Personal profile

Research interests

There are two main strands to my research activity, though these mostly come together in the work I’ve carried out. My commitment to Inclusive Education characterises most of my reported work, though its sites vary widely from early years settings to the prison estate; similarly, I have attracted support from larger agencies (such as ESRC) to LA, NGO and Charity bodies. Most importantly, however, a unifying focus of all my work without exception has been the exploration of voice in the lives and moral careers of individuals in a variety of social policy contexts. As a way of reporting my work in Inclusive Education, I have developed a distinct research position in Qualitative Research Methodologies, and in particular the use of narratives and fictions in critical Life Story enquiry.

Scholarly biography

Having trained to be a teacher in London, I taught English and Drama in the 1970’s in a London Comprehensive School, and later in a number of special schools where I took an early interest in the ways in which schools failed children, often in the name of children failing schooling. Thus demonised, such children were given labels reifying their ‘difficulty’ in a culture of categorisation and failure.

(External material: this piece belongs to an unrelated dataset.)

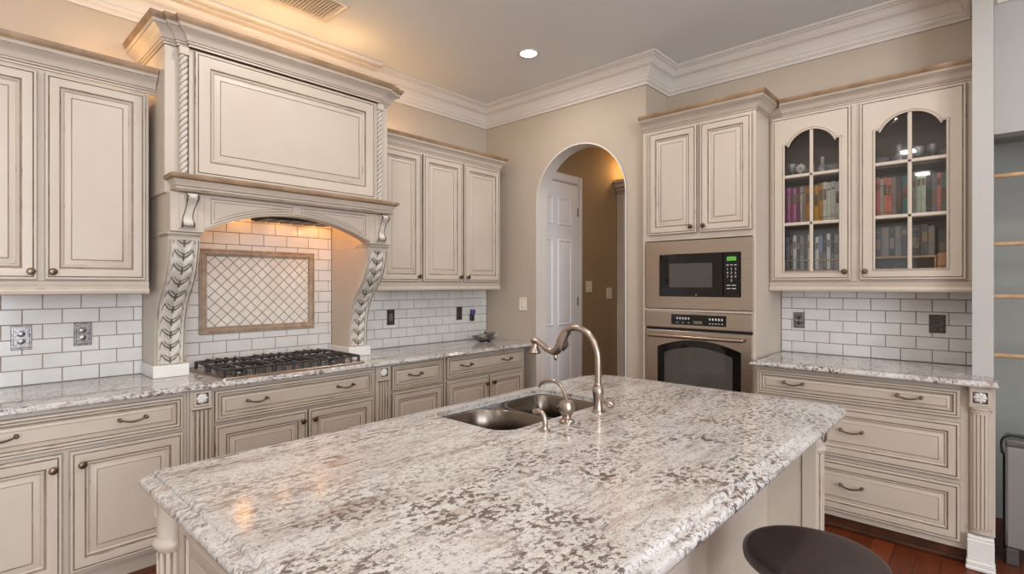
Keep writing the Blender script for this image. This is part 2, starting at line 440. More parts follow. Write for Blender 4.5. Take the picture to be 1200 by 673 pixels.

My academic studies led me into the realms of trying to understand how children’s language is an important determinant of their ability to develop resilience in a frequently hostile schooling system. That eventually led to a Doctoral project and a subsequent move to the role of PGCE tutor – and later, a CPD and HD tutor - at the University of Sheffield.

My career at the University of Sheffield, and then as Professor of Inclusive Education at Queen’s Belfast, Liverpool Hope University and a Research Fellow at the University of Chester has had at its centre a concern about what the term inclusion can mean when we go beyond the simple rhetoric of where pupils are educated, to its reality in the complex and difficult lives of pupils and their families; this having a new poignance in the light of government voices.

Approach to teaching

I have taught across many of the higher degree courses offered in the Universities where I have worked, making major contributions to Inclusive Education, and Research Methodology  programmes in both the UK and Overseas programmes (Singapore, the United Arab Emirates, Hong Kong, Malta and the Caribbean). Additionally I have been responsible for the creation and direction of a number of courses and pathways – including taught doctorates – both EdD and PhD.

Supervisory Interests

Amongst others, I have supervised studies dealing with:

  • Issues of Race and Ethnicity
  • Students (of all ages) designated with Learning and/or Disability 'Difficulties'
  • Imprisoned and otherwise institutionally alienated learners
  • The situation of Early Childhood difficulties
  • The experiences of gay learners and teachers
  • Dysfunctional Leaders/Institutions 
  • The Life Study of Professional Educators
  • Leadership in 'Faith' Schools
  • Arts-Based Enquiry in the Social Sciences

I have examined in excess of sixty full doctoral theses within my specialist area and I welcome enquires from prospective candidates wishing to study with me for a doctorate in the field of Education. 

Knowledge exchange

Within the broad concerns of social inclusion, my research reflects some thirty years of enquiry into learning and learning difficulties at individual, institutional and policy levels. In doing this I have focussed on the lives of those living and learning with difficulty, and the impact of policy on the personal and professional lives of teachers and pupils. My teaching, writing and research has centred around my notion of an agnostic inclusion whereby:

Inclusion has an operational rather than conceptual focus;

There are as many versions of inclusion as there are people to be included – and the people who are to include them;

Inclusion is not the exclusive property of any one domain, be that political, academic, professional, cultural or otherwise;

Inclusion must not be imposed from without, but developed in partnership with those who seek inclusion;

Cultures (and curricula) are by definition exclusive;

Certain individuals and groups find their identity in exclusion;

Inclusion can/must only be known by its outcomes – not its rhetoric; there is a need for evidence.

There is a methodological integrity here, where the issues call not for counting and measuring learners’ difficulties but for continually developing forms of educational curricula and enquiry which recognise the realities of lived experience.

I developed my research focus in the area of attitudes and practices towards inclusion in the area of preschool education in the UK and other European countries (Clough and Nutbrown 2004; Nutbrown and Clough 2004). Most recently my research has focused on marginalised and excluded parents who are in prison; Fathers’ Literacy in Prison (FLiP) is an innovative project which aims to initiate and sustain fathers’ active participation in their children’s literacy whilst in prison, and support it on their release.